Pasamos por el pueblo de Dingle, pero no paramos: demasiado jaleo, demasiada gente. Y nosotros buscábamos aire y espacio. Así que seguimos hasta la costa oeste y bajamos andando a Dunquin Pier. Es un muelle famoso por su rampa en zigzag que baja hasta el mar, rodeada de acantilados verdes. Desde allí parten los ferris hacia las islas Blasket, pero para mí fue como un tobogán gigante de piedra, digno de una postal que parece pintada más que real.

Ya tocaba buscar dónde dormir. Probamos primero en Slea Head, casi en la playa de Coumeenoole. El sitio era precioso, pero muy inclinado. Park4Night decía que algunos lo solucionaban con piedras… no sé qué piedras usan, pero con nuestras cuñas no había manera. Luego miramos otro aparcamiento en un acantilado, pero el viento era tan fuerte que parecía querer arrancarnos las puertas.

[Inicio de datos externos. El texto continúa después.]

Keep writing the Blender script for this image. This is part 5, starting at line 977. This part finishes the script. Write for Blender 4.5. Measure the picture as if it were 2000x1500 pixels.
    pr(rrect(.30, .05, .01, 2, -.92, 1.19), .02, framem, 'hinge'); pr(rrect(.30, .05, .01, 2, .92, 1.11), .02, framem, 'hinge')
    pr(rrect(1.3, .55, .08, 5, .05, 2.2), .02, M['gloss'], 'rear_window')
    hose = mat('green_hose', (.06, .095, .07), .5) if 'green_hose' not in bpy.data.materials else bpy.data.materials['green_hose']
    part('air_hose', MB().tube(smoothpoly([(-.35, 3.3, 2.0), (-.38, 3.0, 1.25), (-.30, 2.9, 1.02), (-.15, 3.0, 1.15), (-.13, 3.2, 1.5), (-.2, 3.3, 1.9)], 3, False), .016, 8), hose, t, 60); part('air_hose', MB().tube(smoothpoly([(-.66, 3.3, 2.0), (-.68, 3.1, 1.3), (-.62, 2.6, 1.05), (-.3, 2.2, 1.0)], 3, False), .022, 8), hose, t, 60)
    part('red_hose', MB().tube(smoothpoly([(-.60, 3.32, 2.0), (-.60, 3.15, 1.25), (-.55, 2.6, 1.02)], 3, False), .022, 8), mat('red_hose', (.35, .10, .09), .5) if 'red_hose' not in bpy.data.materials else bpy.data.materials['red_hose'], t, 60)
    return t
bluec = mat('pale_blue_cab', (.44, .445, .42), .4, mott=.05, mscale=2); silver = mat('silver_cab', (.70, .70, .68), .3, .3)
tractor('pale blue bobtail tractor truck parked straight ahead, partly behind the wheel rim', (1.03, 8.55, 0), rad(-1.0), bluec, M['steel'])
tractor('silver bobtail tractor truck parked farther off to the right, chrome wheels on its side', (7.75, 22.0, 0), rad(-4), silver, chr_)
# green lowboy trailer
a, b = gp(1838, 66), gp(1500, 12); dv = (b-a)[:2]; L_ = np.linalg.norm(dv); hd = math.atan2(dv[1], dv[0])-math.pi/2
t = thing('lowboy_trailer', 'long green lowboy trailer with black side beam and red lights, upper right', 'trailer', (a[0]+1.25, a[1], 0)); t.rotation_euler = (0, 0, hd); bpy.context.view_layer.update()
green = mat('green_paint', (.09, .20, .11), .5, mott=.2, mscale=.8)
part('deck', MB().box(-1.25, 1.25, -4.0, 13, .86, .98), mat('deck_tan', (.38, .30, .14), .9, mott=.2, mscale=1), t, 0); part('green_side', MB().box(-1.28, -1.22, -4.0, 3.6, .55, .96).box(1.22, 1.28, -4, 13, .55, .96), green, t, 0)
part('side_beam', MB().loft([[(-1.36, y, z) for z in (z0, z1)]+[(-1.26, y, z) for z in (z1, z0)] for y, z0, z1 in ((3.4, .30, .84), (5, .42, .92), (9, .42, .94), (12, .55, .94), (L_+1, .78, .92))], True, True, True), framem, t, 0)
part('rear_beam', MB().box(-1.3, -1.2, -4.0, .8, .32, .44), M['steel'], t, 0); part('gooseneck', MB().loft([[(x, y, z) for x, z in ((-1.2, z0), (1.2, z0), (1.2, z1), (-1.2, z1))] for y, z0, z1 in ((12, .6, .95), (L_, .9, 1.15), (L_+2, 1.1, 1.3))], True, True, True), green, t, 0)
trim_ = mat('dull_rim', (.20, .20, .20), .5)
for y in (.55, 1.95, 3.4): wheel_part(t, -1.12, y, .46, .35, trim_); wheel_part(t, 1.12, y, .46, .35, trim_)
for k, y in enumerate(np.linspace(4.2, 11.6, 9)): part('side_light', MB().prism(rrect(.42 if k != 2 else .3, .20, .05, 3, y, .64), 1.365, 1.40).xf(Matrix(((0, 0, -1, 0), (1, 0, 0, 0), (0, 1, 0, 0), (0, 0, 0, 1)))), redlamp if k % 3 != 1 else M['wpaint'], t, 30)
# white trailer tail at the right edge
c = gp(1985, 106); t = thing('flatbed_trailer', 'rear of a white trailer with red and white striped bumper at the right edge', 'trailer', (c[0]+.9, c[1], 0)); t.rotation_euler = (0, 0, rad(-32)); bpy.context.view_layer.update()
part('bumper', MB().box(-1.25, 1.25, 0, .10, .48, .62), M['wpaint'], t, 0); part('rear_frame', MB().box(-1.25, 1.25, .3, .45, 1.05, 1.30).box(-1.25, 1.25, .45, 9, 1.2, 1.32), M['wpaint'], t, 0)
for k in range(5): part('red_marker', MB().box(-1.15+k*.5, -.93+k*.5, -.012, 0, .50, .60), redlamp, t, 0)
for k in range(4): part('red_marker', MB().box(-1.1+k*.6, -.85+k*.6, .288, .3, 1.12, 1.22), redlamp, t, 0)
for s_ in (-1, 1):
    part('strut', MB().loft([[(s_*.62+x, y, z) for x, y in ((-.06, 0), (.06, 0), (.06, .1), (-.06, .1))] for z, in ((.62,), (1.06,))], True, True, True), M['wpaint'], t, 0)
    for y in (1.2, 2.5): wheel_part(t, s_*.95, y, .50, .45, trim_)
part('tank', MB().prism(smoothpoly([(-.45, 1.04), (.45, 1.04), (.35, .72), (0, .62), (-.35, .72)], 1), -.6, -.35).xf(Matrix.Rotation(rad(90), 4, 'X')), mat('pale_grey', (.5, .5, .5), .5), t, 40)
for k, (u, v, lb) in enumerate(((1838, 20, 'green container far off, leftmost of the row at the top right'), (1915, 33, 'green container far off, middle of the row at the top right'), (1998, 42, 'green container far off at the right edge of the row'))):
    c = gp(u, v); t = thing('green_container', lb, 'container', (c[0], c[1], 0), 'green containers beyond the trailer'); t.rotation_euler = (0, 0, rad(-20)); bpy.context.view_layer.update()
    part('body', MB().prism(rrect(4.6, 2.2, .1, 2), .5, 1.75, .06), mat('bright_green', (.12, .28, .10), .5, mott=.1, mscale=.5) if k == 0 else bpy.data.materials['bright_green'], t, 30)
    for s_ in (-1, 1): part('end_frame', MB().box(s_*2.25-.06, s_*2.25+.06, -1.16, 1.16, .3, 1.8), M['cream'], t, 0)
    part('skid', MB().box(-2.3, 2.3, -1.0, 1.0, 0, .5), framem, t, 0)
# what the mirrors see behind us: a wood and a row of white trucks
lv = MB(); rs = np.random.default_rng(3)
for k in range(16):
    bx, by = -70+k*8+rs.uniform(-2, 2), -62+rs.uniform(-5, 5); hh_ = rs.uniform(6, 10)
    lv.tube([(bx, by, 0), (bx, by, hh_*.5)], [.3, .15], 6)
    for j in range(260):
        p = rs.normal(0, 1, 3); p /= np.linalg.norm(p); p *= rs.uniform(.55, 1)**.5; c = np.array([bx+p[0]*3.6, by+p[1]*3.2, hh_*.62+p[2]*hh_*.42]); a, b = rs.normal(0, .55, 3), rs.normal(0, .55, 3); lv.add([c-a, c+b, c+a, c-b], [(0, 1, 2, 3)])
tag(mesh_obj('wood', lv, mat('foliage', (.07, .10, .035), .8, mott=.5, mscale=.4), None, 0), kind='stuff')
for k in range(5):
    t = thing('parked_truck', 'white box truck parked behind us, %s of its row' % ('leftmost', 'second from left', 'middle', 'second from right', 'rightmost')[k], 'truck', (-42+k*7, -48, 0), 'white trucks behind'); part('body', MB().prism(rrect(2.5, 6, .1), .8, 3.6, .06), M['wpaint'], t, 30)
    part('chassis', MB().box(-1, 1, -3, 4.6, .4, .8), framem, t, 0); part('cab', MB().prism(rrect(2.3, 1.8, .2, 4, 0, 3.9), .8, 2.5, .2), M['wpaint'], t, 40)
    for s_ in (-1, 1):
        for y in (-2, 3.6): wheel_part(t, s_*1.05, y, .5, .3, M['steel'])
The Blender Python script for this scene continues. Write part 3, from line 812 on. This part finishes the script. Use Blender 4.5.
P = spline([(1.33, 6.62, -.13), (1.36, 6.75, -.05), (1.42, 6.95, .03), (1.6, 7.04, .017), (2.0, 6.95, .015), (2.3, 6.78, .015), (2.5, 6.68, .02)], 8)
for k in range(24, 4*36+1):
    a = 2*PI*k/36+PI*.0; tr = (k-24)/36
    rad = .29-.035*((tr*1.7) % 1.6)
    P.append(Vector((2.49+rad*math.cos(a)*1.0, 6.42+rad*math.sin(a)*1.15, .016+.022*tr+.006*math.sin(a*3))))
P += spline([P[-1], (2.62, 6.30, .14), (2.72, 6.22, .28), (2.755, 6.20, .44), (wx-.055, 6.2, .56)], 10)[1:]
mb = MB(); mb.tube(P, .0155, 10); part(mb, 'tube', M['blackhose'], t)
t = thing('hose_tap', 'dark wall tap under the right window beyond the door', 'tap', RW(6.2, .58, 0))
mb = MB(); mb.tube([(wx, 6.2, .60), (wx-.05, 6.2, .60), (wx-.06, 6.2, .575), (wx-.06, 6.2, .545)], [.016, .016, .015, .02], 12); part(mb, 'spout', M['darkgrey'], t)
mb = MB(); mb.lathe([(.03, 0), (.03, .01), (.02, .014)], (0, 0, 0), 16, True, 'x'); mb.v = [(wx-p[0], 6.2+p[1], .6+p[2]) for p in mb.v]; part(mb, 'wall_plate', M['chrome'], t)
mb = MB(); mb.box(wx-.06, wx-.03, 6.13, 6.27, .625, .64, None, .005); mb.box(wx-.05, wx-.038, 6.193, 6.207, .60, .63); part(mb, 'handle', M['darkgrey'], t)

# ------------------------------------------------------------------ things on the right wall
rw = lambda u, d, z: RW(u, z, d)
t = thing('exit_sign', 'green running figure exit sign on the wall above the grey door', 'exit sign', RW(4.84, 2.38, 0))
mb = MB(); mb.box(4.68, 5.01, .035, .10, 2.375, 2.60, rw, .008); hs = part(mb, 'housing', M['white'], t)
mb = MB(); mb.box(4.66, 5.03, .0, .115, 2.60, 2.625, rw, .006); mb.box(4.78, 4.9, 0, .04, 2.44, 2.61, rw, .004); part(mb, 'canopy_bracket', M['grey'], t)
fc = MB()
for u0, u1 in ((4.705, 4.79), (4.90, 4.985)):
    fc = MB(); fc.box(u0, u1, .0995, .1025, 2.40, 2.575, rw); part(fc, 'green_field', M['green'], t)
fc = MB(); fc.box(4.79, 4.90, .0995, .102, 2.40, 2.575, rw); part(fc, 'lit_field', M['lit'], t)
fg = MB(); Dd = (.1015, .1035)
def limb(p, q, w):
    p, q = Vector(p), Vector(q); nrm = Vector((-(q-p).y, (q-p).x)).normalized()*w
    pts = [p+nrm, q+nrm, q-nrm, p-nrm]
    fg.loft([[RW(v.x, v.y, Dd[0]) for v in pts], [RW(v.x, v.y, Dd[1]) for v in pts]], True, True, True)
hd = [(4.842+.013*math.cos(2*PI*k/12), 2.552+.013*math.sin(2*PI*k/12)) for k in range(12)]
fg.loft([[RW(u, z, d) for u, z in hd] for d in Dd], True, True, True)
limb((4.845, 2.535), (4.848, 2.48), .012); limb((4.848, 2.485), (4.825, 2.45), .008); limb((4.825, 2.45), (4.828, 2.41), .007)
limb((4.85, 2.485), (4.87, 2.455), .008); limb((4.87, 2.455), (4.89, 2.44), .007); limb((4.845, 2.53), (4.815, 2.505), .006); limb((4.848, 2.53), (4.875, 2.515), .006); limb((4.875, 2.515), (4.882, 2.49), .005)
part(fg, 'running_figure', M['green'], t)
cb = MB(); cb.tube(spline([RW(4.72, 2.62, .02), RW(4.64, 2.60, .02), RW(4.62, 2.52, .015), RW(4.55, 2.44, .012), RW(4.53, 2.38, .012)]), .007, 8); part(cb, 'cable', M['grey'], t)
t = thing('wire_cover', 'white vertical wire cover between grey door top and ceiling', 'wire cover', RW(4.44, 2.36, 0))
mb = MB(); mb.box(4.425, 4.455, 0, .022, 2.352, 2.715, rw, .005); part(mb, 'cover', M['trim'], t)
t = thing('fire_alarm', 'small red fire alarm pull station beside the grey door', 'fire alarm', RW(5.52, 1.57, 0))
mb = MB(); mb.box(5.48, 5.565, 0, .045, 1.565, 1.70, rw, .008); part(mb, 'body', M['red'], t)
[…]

Finalmente llegamos a Clogher Strand. Y ahí sí. Aparcamiento con vistas espectaculares al mar, un viento más soportable, y tres o cuatro autocaravanas más repartidas por el lugar. Antes de recogernos, bajamos a la playa. No se permite bañarse —las corrientes son peligrosas— y el agua estaba tan fría que ni yo me habría atrevido a meter las patas.

Volvimos al aparcamiento cuando ya caía la tarde. El mar ruge a lo lejos, las otras cámper se preparan para la noche, y nosotros también nos acomodamos. Aquí nos quedamos a dormir con el Atlántico como nana.